A nolle prosequi means that the prosecuting authority decides to discontinue a criminal prosecution brought against an accused.

Defendants were discharged after a nolle prosequi was entered for 146 of the 429 cases that had recorded outcomes between January 1, 2010, and December 31, 2019, the data from the Criminal Registry Department shows.

This meant that 34 per cent of cases for all sexual offences were abandoned by prosecutors.

When only major sexual offences – rape, attempted and unlawful sexual intercourse – were considered, defendants, in roughly 36 per cent of the 379 cases, were discharged.

Gaskin said there are cases where prosecutors can still move forward even when the victim decides not to.

He pointed to a case where a victim decided not to move forward but prosecutors still proceeded with charges because the defendant had confessed to the offence on video.

“There were no allegations of oppression by the police or that kind of thing,” Gaskin said.

“The confession told the whole story, so we didn’t have the virtual complainant’s evidence but we had a confession …
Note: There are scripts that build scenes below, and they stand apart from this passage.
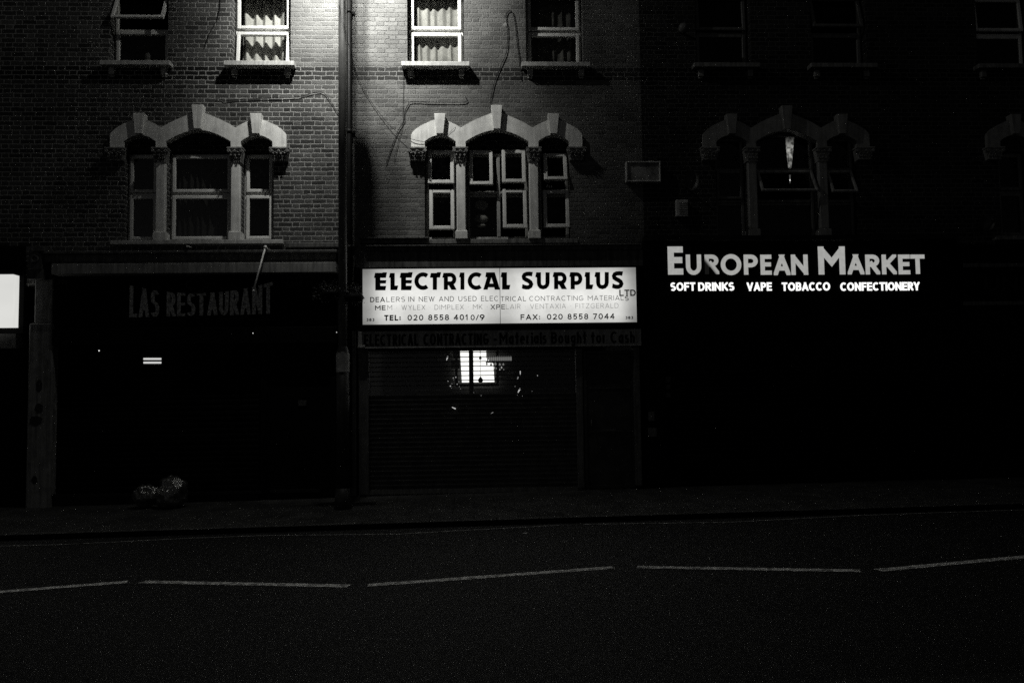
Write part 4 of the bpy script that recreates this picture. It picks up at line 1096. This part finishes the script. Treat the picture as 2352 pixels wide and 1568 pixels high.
# ------------------------------------------------------------------ wall fittings
ab = thing('junction_box', 'pale rectangular box with raised rim between the two right houses', 'box', (PX(1478, 394, -.1), -.1, PZ(1478, 418, -.1)))
q = rect(1438, 1518, 370.5, 418, -.12)
b_ = MB(); frame_bars(b_, q[0], q[1], q[2], q[3], -.13, 0., .028); b_.obj('rim', M['box'], ab, bevel=.01)
b_ = MB(); b_.box(q[0]+.028, q[1]-.028, -.10, 0., q[2]+.028, q[3]-.028); b_.obj('face', mat('box_face', .22, .5, .3, 6, .6), ab)
bb_ = thing('alarm_box', 'small louvred alarm box on the dark wall', 'alarm box', (PX(1565, 478, -.08), -.08, PZ(1565, 497, -.08)))
q = rect(1553, 1580, 459, 497, -.08); b_ = MB(); b_.box(q[0], q[1], -.09, 0, q[2], q[3]); b_.obj('case', M['box'], bb_, bevel=.008)
for i in range(6):
    z = q[2]+.03+i*.036; b_ = MB(); b_.box(q[0]+.05, q[1]-.01, -.097, -.088, z, z+.012); b_.obj('louvre', M['dish'], bb_)
def dish(px, py, r, label, m=M['dish'], sq=1.):
    x, z = P(px, py, -.35); t = thing('satellite_dish', label, 'satellite dish', (x, 0, z))
    b_ = MB(); n = 20; rings = 5; i0 = len(b_.v)
    for a_ in range(rings+1):
        rr = r*a_/rings
        for k in range(n):
            th = 2*math.pi*k/n; b_.v.append((x+rr*math.cos(th)*sq, -.25-.10*(1-(a_/rings)**2)*-1 - .1, z+rr*math.sin(th)))
    for a_ in range(rings):
        for k in range(n): b_.f.append((i0+a_*n+k, i0+a_*n+(k+1) % n, i0+(a_+1)*n+(k+1) % n, i0+(a_+1)*n+k)); b_.sm.append(True)
    b_.raw = True; b_.obj('reflector', m, t)
    b_ = MB(); b_.cyl((x, -.25, z), (x, 0, z-.05), .016); b_.cyl((x, -.3, z-r*.9), (x, -.5, z-.02), .008); b_.ball((x, -.5, z), .025); b_.obj('mount', M['dark'], t)
    return t
dish(1588, 414, .16, 'dim oval satellite dish on the dark wall beside the arched window', sq=.75)
dish(2268, 513, .12, 'faint round satellite dish at the far right', sq=1.)
q = P(1570, 65, -.2); lm = thing('globe_lamp', 'unlit round globe lamp on the dark wall near the top', 'lamp', (q[0], 0, q[1]))
b_ = MB(); b_.ball((q[0], -.2, q[1]), .085, (1, 1, 1), 16, 10); b_.obj('globe', M['dish'], lm); b_ = MB(); b_.cyl((q[0], -.2, q[1]), (q[0], 0, q[1]), .02); b_.obj('bracket', M['dark'], lm)
tag(MB().ball((PX(1162, 58, -.0), -.0, PZ(1162, 58, 0)), .04, (1.1, .3, .9), 12, 8).obj('plaster_patch', mat('plaster', .2, .9)), 'small pale plaster lump on the bricks between the lamplit upper windows', 'plaster patch')

# cables
def smooth(pts, n=5):
    out = []
    for i in range(len(pts)-1):
        p0 = pts[max(0, i-1)]; p1 = pts[i]; p2 = pts[i+1]; p3 = pts[min(len(pts)-1, i+2)]
        for k in range(n):
            t = k/n
            out.append(tuple(.5*((2*p1[j]) + (-p0[j]+p2[j])*t + (2*p0[j]-5*p1[j]+4*p2[j]-p3[j])*t*t + (-p0[j]+3*p1[j]-3*p2[j]+p3[j])*t**3) for j in range(len(p1))))
    out.append(pts[-1]); return out
def cable(pts, r, label, Y=-.02):
    q = []
    for p in pts:
        yy = p[2] if len(p) > 2 else Y; x, z = P(p[0], p[1], yy); q.append((x, yy, z))
    q = smooth(q); b_ = MB(); b_.tube(q, r*.55, 6)
    return tag(b_.obj('cable', M['cable']), label, 'cable', 'loose cables on the brickwork')
cable([(507, -60), (506, 0), (504, 22), (497, 49), (484, 71), (476, 90), (470, 110)], .011, 'thick cable hanging down between the two upper left windows')
cable([(497, 227), (511, 229), (515.5, 232), (543, 229.7), (592.6, 226.4), (658, 224.8), (691, 221.5), (722, 213), (742, 212.5), (757, 230), (771.5, 253), (782, 268)], .008, 'cable running level below the left sills then dropping to the pole')
cable([(779, 13, -1.25), (783, 33, -1.2), (789.5, 52.5, -1.2), (793.6, 74, -1.2), (800, 100, -.6), (808, 128, -.05), (816, 164, -.03), (829.5, 193.6, -.03), (844, 220, -.03), (861, 246, -.03), (892, 285, -.04), (918, 307.5, -.06), (948.4, 320.6, -.10), (978, 327, -.09)], .007, 'thin cable crossing the pole and sagging to the first arch')
cable([(927, 157), (927, 197), (925.5, 257), (925, 285), (914, 330), (905, 370)], .006, 'straight thin cable dropping from the sill right of the pole')
cable([(1069, 222), (1068, 234.6), (1003, 235.4), (947.6, 233.8), (937.8, 241), (929.6, 257), (928, 277.5), (914.6, 300), (903, 330), (886.5, 377)], .010, 'cable bending down left from a level run under the sill')
cable([(1124.7, 250), (1128.4, 221), (1136, 187.5), (1151, 150), (1164, 116), (1166, 67.5), (1162, 37.5), (1170, 25.5), (1179, 34), (1184.7, 67.5), (1188.4, 105), (1194, 146), (1196, 184)], .011, 'looped cable hanging over the middle arch of the lamplit house')
cable([(1026, 312, -.085), (1034, 303, -.085), (1044, 294, -.085), (1054, 287, -.02)], .004, 'short thin wire across the shoulder of the first arch')

# black downpipe on the party line
dp = thing('drainpipe', 'black rainwater pipe on the wall beside the lamp column', 'drainpipe', (PX(802, 560, -.08), 0, 3.5))
x_ = PX(802, 300, -.07); b_ = MB(); b_.cyl((x_, -.07, .2), (x_, -.07, ZT-.1), .042, n=14); b_.obj('pipe', M['pipe'], dp)
for z in (2.1, 4.0, 5.9, 7.9, 9.8):
    b_ = MB(); b_.cyl((x_, -.07, z), (x_, -.07, z+.06), .05, n=14); b_.box(x_-.09, x_+.09, -.035, 0., z+.01, z+.05); b_.obj('collar', M['pipe'], dp)

# ------------------------------------------------------------------ lamp column
CY = -1.15
cx1 = PX(787.5, 100, CY); cx2 = PX(786.5, 1160, CY); LX = (cx1+cx2)/2
zg_ = zpav(LX, CY)
lc = thing('street_lamp', 'tall street lamp column standing between restaurant and electrical shop', 'street lamp', (LX, CY, zg_))
zflare = PZ(787, 1118, CY); zwr0, zwr1 = PZ(787, 854, CY), PZ(787, 811, CY)
b_ = MB(); b_.cyl((LX, CY, zg_-.05), (LX, CY, zg_+.30), .135, .10, 20); b_.cyl((LX, CY, zg_+.30), (LX, CY, zwr1+.02), .095, .092, 20); b_.cyl((LX, CY, zwr1+.02), (LX, CY, zwr1+.1), .092, .064, 20, caps=False)
b_.obj('base', mat('column_base', .035, .5, .3), lc)
b_ = MB(); b_.cyl((LX, CY, zwr1+.09), (LX, CY, 9.85), .064, .058, 20); b_.obj('shaft', M['column'], lc)
b_ = MB(); b_.cyl((LX, CY, zwr0), (LX, CY, zwr1), .0975, n=20, caps=False); b_.obj('wrap', M['wrap'], lc)
LZ = 9.9; LYo = -2.1
b_ = MB(); b_.tube(smooth([(LX, CY, 9.8), (LX, CY-.05, 9.98), (LX-.0, CY-.25, 10.08), (LX, LYo+.1, 10.1)]), .03, 10); b_.obj('bracket', M['column'], lc)
b_ = MB(); b_.box(LX-.13, LX+.13, LYo-.33, LYo+.22, 10.0, 10.12); b_.obj('lantern', M['column'], lc, bevel=.03, seg=3)
M['lampglow'] = emis('lamp_glow', 1., 6.)
b_ = MB(); b_.box(LX-.09, LX+.09, LYo-.27, LYo+.1, 9.975, 9.999); b_.obj('lens', M['lampglow'], lc)
b_ = MB(); b_.cyl((LX, CY, 8.5), (LX+.06, -1.45, 8.5), .012); b_.cyl((LX+.075, -1.5, 8.30), (LX+.075, -1.5, 8.62), .09, .085, 14); b_.ball((LX+.075, -1.5, 8.62), .085, (1, 1, 1.2), 14, 8)
b_.obj('camera_housing', M['dark'], lc)  # unseen rounded block on an arm, added to cast the dark wall shape

def basket(px, py, Y, label, seed, w=.30, h=.30):
    rnd = random.Random(seed); x, z = P(px, py, Y); t = thing('hanging_basket', label, 'hanging basket', (x, Y, z), 'flower baskets hung on the lamp column')
    b_ = MB(); b_.ball((x, Y, z-.05), .13, (1.2, 1, .6), 12, 8); b_.obj('bowl', M['dark'], t)
    b_ = MB(); b_.cyl((x, Y, z+.1), (LX, CY, z+.16), .008); b_.obj('bracket_arm', M['dark'], t)
    lf = MB(); lf.raw = True
    for i in range(420):
        d = Vector((rnd.gauss(0, 1), rnd.gauss(0, 1), rnd.gauss(0, 1))).normalized()*rnd.uniform(.35, 1)
        c = Vector((x+d.x*w, Y+d.y*w*.6, z+d.z*h*.6-.12*abs(d.x)**2*rnd.random())); a_ = Vector((rnd.gauss(0, 1), rnd.gauss(0, 1), rnd.gauss(0, 1))).normalized()*rnd.uniform(.012, .026)
        bb2 = a_.orthogonal().normalized()*rnd.uniform(.006, .012)
        lf.face([c-a_, c+bb2, c+a_, c-bb2])
    lf.obj('foliage', M['leaf'], t)
basket(760, 668, CY+.02, 'trailing flower basket on the left of the lamp column', 3, .30)
basket(812, 676, CY-.02, 'smaller flower basket on the right of the lamp column', 5, .17)

# ------------------------------------------------------------------ bin bags
def bagmat():
    k = N('bin_bag_plastic'); pv, x = k.pos(); a_ = k.noise(9, 6, pv, .7)
    vor = k.n('ShaderNodeTexVoronoi'); vor.inputs['Scale'].default_value = 7; k.l(pv, vor.inputs['Vector'])
    h = k.math('ADD', k.math('MULTIPLY', a_, .4), vor.outputs['Distance']); k.princ(.2, .17, 1., .65, k.bump(h, .9, .05)); return k.m
M['bag'] = bagmat()
from mathutils import noise as mn
def bag(px, py, Y, blobs, label, seed):
    x, z = P(px, py, Y); z = zpav(x, Y); t = thing('bin_bag', label, 'bin bag', (x, Y, z), 'bin bags on the pavement')
    import bmesh
    bm = bmesh.new(); bmesh.ops.create_icosphere(bm, subdivisions=5, radius=1)
    off = Vector((seed*3.1, 0, seed))
    for v in bm.verts:
        n = v.co.normalized(); r = 0
        best = 0
        for (bx, by, bz, br) in blobs:      # union of spheres along direction n from the centre
            c = Vector((bx, by, bz)); b = n.dot(c); disc = b*b - c.dot(c) + br*br
            if disc > 0: best = max(best, b+math.sqrt(disc))
        r = max(best, .12)
        r *= 1 + .16*mn.noise(n*2.3+off) + .09*abs(mn.noise(n*6+off)) - .05*abs(mn.noise(n*14+off))
        v.co = n*r
    zmin = -.17
    for v in bm.verts:
        if v.co.z < zmin: v.co.z = zmin + (v.co.z-zmin)*.05
        v.co += Vector((x, Y, z+.175))
    for f in bm.faces: f.smooth = True
    me = bpy.data.meshes.new('plastic'); bm.to_mesh(me); bm.free(); me.materials.append(M['bag'])
    o = bpy.data.objects.new('plastic', me); COL.objects.link(o); o.parent = t; o.matrix_parent_inverse = parent_inv(t)
    return t
bag(393, 1160, -.55, [(0, 0, 0, .23), (-.05, .02, .17, .13), (.09, -.02, .12, .15)], 'larger shiny bin bag with two bulging lobes', 2)
bag(333, 1158, -.5, [(0, 0, 0, .17), (.1, 0, .0, .13)], 'small low bin bag leaning left of the larger one', 5)
for i, (px, py, lb) in enumerate(((1206/1.5077*.91875+918.75-0 if False else 1418, 1131, 'scrap of pale litter on the pavement near the shop door'), (1205, 1203.5, 'speck of pale litter in the gutter'), (417, 1171, 'thin pale litter scrap in front of the bin bags'))):
    x, y = G(px, py, -.0); b_ = MB(); zz = zpav(x, y) if y > KY+.1 else zroad(x)
    b_.v = [(x-.03, y, zz+.006), (x+.03, y-.01, zz+.008), (x+.028, y+.02, zz+.02), (x-.02, y+.025, zz+.012)]; b_.f = [(0, 1, 2, 3)]; b_.sm = [False]; b_.raw = True
    tag(b_.obj('paper_scrap', M['box']), lb, 'paper scrap')

# ------------------------------------------------------------------ light
world = bpy.data.worlds.new('World'); sc.world = world; world.use_nodes = True
nt = world.node_tree; nt.nodes.clear()
sky = nt.nodes.new('ShaderNodeTexSky'); sky.sky_type = 'NISHITA'; sky.sun_disc = False
sky.sun_elevation = math.radians(3); sky.sun_rotation = math.radians(200)
bw = nt.nodes.new('ShaderNodeRGBToBW'); bg = nt.nodes.new('ShaderNodeBackground'); wo = nt.nodes.new('ShaderNodeOutputWorld')
nt.links.new(sky.outputs[0], bw.inputs[0]); nt.links.new(bw.outputs[0], bg.inputs[0]); nt.links.new(bg.outputs[0], wo.inputs[0])
bg.inputs[1].default_value = .0065
def spot(name, loc, target, power, size, blend, radius):
    l = bpy.data.lights.new(name, 'SPOT'); l.energy = power; l.spot_size = math.radians(size); l.spot_blend = blend; l.shadow_soft_size = radius
    l.color = (1, 1, .965); o = bpy.data.objects.new(name, l); COL.objects.link(o); o.location = loc
    o.rotation_euler = (Vector(target)-Vector(loc)).to_track_quat('-Z', 'Y').to_euler(); return o
for dx in (-.085, .085):
    spot('street_lamp_light', (LX-.02+dx, LYo, 9.95), (LX+.1+dx, 0, 9.1), 1560, 122, 1., .045).scale = (.72, 1., 1.)
l = bpy.data.lights.new('street_lamp_spill', 'POINT'); l.energy = 130; l.shadow_soft_size = .06; l.color = (1, 1, .965)  # added fill at the lantern, brightens the far right house and road
o = bpy.data.objects.new('street_lamp_spill', l); COL.objects.link(o); o.location = (LX-.02, LYo, 9.95)

sc.view_settings.view_transform = 'Standard'; sc.view_settings.look = 'None'; sc.view_settings.exposure = 0; sc.view_settings.gamma = 1
sc.cycles.use_denoising = False
sc.cycles.max_bounces = 5; sc.cycles.diffuse_bounces = 2; sc.cycles.transparent_max_bounces = 12
sc.cycles.sample_clamp_indirect = 2.
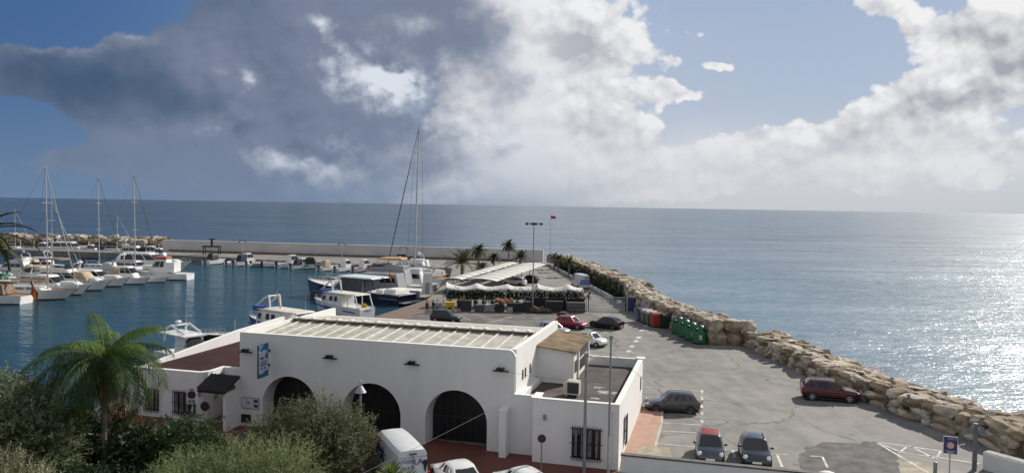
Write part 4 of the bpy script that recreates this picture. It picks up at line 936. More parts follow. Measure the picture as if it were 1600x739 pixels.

“We resolved that the confession was full and frank and told the whole story and we pressed on without the VC’s evidence and we secured a conviction.”

The Bahamas has a longstanding problem with sexual offences.

This was highlighted by the 570 cases involving sexual offences that went before the Supreme Court in Nassau during the last decade.

While there might have been outcomes, none were listed for 141 of those cases, according to the Criminal Registry Department’s records.

Unlawful sexual intercourse and rape accounted for the majority of sexual abuse cases brought before the Supreme Court.

There were 190 cases involving unlawful sexual intercourse and 166 cases involving rape.

Thirty-nine per cent of the unlawful sexual intercourse cases resulted in convictions.

Thirty-four per cent of the rape cases resulted in convictions.

When asked about the conviction rate, Gaskin replied, “I know that each case has its peculiarities. Sometimes, witnesses perform poorly. Sometimes, witnesses perform well.

“But certainly, if your allegation is one of guilty and you convince the tribunal of that then, to me, that’s part of what your endeavour was. Your approach was to convince the person that what you allege was, in fact, the case to the requisite standard that the law requires.”

He said he is satisfied with prosecutors’ abilities to prosecute sexual offences.

However, Gaskin noted that the establishment of a court to handle only sexual offences would be helpful.

“Several jurisdictions recognize that sexual offences – and now trafficking person offences – have a peculiar component to them and that it is obvious that those matters ought to be done with a due dispatch because of that peculiarity,” he said.

“And so, if you have a sexual offences court, and that’s all that particular court is dealing with, you will have trials in the sense of where the defendant pleaded not guilty. You will have guilty pleas and I dare say some matters will have to be discontinued.

“But, in my view, you would at least have matters appropriately addressed timewise because that’s all that particular court will be dealing with.”

Gaskin said it is up to the judiciary to determine whether a sexual offences court should be established in The Bahamas.

He added that such a court would allow for “justice on both sides”.

“Again, if a defendant is subject to five and six and seven and eight and nine years awaiting trial, then he, too, is adversely impacted,” Gaskin said.

“And so, there needs to be a balance struck. I don’t think that anybody would complain about justice – whatever that justice is – in a timely fashion. Once it’s timeously dealt with by the courts, I think it’s a good thing for all parties.”

Chief Justice Sir Brian Moree has said that the establishment of a sexual offences court is being seriously considered.